Prince George’s County had a very familiar problem to school districts across the country—relying on school buildings for longer than their intended lifespan. Just as putting off maintenance on a highway can lead to greater replacement costs later, the failures of many government entities to properly plan for, and fund, more preventative maintenance actions and implement long-term solutions causes problems. And their growing size can make getting the right projects funded and selected very difficult and complex.

Educating nearly 150,000 kids is a difficult enough task in itself, but effectively operating and maintaining the billions of dollars in buildings and assets that are needed to facilitate their education is yet another vast area of needed expertise.

With 40 percent of its buildings over 50 years old and an estimated $8.5 billion needed —for which only $210 million is annually available— to repair, replace and upgrade existing facilities, the PGCPS saw an opportunity to find committed help in the private sector to handle those risks, while allowing them to better focus on educating students.

PGCPS retains ownership and control under the contract, which includes provisions that major construction elements are to be completed in under four years as opposed to the up-to 17 years it would’ve taken for construction if the district did not use the public-private partnership. As part of the agreement, PGCPS maintenance staff will complete and assist some of the work, too.

Financing is another dilemma facing school districts and state and local governments. While governments have inherent interest rate advantages over the private sector in obtaining loans, issuing new debt comes with its own credit rating risks and political risks that private financial capital considerations may be able to handle or avoid.

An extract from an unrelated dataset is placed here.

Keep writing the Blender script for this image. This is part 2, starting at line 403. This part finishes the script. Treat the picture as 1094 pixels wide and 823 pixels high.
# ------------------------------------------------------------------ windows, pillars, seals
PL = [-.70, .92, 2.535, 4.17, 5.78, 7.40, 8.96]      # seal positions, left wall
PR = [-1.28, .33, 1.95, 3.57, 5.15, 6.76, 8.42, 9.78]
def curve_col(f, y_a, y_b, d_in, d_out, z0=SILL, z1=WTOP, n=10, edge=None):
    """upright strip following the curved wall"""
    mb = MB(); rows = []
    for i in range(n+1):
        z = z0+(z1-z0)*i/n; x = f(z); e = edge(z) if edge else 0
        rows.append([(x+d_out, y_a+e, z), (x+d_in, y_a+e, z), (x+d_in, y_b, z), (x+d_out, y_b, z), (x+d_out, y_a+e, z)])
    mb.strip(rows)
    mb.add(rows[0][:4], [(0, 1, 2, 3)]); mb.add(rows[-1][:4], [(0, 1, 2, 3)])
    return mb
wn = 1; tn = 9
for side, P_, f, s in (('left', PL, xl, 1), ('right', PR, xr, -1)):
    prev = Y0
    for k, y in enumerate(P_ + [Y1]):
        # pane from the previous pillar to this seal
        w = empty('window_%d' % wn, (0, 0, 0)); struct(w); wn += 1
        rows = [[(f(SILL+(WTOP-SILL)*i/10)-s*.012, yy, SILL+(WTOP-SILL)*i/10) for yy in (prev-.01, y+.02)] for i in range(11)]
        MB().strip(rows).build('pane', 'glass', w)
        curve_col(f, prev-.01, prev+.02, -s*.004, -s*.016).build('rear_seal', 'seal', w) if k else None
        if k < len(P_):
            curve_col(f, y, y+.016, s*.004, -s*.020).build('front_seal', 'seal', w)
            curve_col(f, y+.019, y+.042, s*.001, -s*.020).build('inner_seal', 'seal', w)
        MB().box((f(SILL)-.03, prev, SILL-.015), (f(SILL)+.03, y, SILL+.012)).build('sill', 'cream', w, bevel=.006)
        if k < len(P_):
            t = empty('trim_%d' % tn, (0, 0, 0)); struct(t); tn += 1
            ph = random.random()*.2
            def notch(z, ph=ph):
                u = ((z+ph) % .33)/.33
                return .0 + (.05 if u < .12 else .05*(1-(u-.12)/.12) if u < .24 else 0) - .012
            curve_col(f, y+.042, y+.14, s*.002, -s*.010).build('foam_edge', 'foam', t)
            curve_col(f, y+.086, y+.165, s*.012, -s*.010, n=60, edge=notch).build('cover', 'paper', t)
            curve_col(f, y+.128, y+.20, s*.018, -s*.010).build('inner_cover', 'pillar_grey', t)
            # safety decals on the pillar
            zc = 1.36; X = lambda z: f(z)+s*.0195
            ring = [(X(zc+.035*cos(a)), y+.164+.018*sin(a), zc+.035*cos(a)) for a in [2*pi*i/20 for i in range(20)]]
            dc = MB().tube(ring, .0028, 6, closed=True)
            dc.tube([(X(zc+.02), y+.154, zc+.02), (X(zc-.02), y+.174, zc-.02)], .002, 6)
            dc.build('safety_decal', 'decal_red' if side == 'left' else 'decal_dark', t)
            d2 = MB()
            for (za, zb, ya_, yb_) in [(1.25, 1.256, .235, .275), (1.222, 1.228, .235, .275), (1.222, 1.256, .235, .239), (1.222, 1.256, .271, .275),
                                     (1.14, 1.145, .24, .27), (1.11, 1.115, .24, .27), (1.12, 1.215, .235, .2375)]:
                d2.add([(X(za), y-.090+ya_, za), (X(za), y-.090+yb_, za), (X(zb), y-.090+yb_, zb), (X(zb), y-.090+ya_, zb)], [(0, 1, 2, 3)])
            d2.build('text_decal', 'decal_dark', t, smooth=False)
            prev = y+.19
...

With PGCPS, the quicker construction timeline and overcoming deferred maintenance issues was enough to offset the more expensive cost of private capital, ultimately generating an estimated $180 million in savings over a traditional “design-build-bid” option.

This deal is a structure that works well in infrastructure globally. The public sector retains control, oversight, and of the operation, as well as the ownership of its facilities, while the private partners deliver infrastructure and services to the agencies, often with innovations, speed, and cost savings that government agencies would be unable to achieve on their own.

With K-12 schools, the advantages of entering a P3 to build and maintain schools should be clear. School districts do not build new schools very often. Therefore, while local government boards of education do have some knowledge of how to design educational facilities to their needs, other grittier details over construction and maintenance may fall mostly outside of those agencies’ typical expertise. But by tapping into private expertise through a P3, the local agencies get infrastructure delivered to its specifications, with the added assurance that repair and maintenance problems are handled by parties that have readily available resources to complete the work.

While the Prince George’s County Public Schools public-private partnership deal appears to be the first of its kind for K-12 schools, colleges have increasingly embraced the P3 model to similar ends. The fast-growing University of California-Merced completed the construction phase of a campus expansion P3 last year. That deal includes provisions that hold the private partner accountable for meeting the school’s ambitious environmental goals for sustainable growth.

Prince George’s County’s P3 is something that other school districts should explore. Tapping the private sector to design and manage school facilities and preventing the costly and problematic deferred maintenance issues many school districts confront is worth examining. By entering public-private partnerships, local governments, school boards, and districts can transfer costs and risks they are often ill-equipped to handle over to private entities, allowing school leaders to focus on education.